Business agility: the route to new revenue

Posted on 3 Mar 2017 by The Manufacturer

Organisations of all sizes can respond to changes in the market and adapt in line with them, if they have an agile approach to their business, as Autodesk’s Diego Tamburini explains.

Generally speaking, business agility refers to the ability to rapidly respond to change. The ability to bounce back from disruptions, get innovation to market faster, develop or acquire IP quickly, embrace new technologies, and adapt to changes in the business, economic, or social environment.

Diego Tamburini, manufacturing industry strategist, Autodesk.
Diego Tamburini, manufacturing industry strategist, Autodesk.

As we all know, the manufacturing industry is part of an increasingly volatile and uncertain environment, where change – more precisely, rapid and frequent change – must be expected.

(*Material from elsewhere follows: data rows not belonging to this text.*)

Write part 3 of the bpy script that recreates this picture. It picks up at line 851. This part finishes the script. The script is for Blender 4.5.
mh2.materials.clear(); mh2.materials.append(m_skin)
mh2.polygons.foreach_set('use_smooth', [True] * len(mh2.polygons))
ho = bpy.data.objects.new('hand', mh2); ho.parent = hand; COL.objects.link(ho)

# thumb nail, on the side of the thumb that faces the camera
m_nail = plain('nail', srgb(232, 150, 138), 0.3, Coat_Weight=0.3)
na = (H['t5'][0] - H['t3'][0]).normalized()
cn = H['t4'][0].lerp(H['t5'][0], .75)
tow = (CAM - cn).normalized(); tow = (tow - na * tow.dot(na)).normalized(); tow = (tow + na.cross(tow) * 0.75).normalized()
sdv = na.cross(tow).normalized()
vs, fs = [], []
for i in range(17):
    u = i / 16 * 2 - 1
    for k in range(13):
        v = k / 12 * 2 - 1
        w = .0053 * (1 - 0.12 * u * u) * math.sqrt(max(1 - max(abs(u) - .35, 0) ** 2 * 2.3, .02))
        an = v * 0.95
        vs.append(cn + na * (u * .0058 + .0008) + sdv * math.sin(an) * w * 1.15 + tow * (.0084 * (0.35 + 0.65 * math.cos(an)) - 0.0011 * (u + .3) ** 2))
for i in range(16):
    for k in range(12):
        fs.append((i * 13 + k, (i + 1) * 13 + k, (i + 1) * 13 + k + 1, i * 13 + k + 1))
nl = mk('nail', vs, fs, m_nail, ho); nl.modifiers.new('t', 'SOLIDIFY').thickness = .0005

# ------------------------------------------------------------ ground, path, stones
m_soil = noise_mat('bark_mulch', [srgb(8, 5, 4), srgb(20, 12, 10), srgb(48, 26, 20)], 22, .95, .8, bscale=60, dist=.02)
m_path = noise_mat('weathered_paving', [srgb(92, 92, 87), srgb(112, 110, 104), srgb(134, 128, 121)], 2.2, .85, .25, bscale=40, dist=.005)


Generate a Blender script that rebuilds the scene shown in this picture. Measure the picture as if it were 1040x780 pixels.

Change in manufacturing comes from multiple sources: changes in customer demand; technological breakthroughs; supply chain disruptions (due to weather or geo-political events); equipment breakdowns; currency fluctuations; raw material shortages, and changes in governments and regulations.

All of these have the potential to make or break an organisation, based on their ability to pivot when required. What’s essential is that this business agility is built in across any organisation and is bought into by the breadth of the team. It can be easy to fall into patterns of behaviour in which ‘we’ve always done it this way’ can cloud the optimum approach for now.

Essential to securing this buy-in is having business agility elevated to a strategic level. As agility will increasingly be a requirement for manufacturers to be competitive, senior leaders must recognise the value in putting in place processes to enable them to evaluate the opportunities in the market and flex to meet them, where possible.

For some, that will mean letting go of the models of the past where economies of scale, large manufacturing operations, long product cycles, and mass production were the rule. In the current environment, nimble beats strong.

Manufacturers can increase their agility in four main areas; through product agility, manufacturing agility, financial agility and collaboration agility. Let’s take a look at each in turn.

1. Product Agility:

This form of agility focuses on the things we can do in the design itself of the product that allow manufacturers to quickly and economically adapt to meet changes in demand, fragmentation of the consumer population, and disruptions in the market and supply chain. The idea here is to make the product flexible by design.

Some approaches to increase this flexibility include modularisation, platforming, standardisation, late differentiation in the designs, software-based configuration, and design for 3D printing. What is key is having the agility to customise or reconfigure a product, minimising the impact to production or the supply chain. A classic example here is the Volkswagen MQB platform, which gives Volkswagen the flexibility to support a range of models through one platform and shift production between factories as required.

2. Manufacturing Agility:

Organisations also have an opportunity to review their manufacturing processes in order to deliver more agility to the business. Favouring more flexible product development technologies (such as digital prototyping, digital manufacturing, and cloud), and building more flexible factories and supply chains that are inherently more resilient and can recover more quickly from disruptions will be crucial for organisations to consider.

3. Financial Agility:

It’s essential that, particularly in these times of uncertainty, organisations have a clear view of their financial position and how this could change, based on a range of factors. Organisations need to ensure that they understand the potential shifts in the market to enable them to mitigate fluctuations of supply costs (such as energy, commodity prices, etc.) by fine-tuning pricing, hedging in the financial markets, shaping demand generation, and adapting suppliers’ contracting as needed.

4. Collaboration Agility:

It’s no longer the case that organisations can focus solely on the separate teams working within them. In order to thrive and even survive in the current market, it’s essential that organisations look to drive collaboration across all the players in the product life cycle (members of the design team, production team, customers, suppliers, communities) and across time zones and geographies.

Only by creating this collaborative culture will organisations spot changes in the market early and have the internal teams and supply chain relationships in place to quickly shift when needed. Introducing new methods to drive agility, such as Scrum, can also help to foster innovation in a collaborative way.

Across these opportunities, there are common factors. For organisations to succeed, they must review all of their relationships, processes and outputs regularly, to ensure that they have the business agility to pivot based on market demands.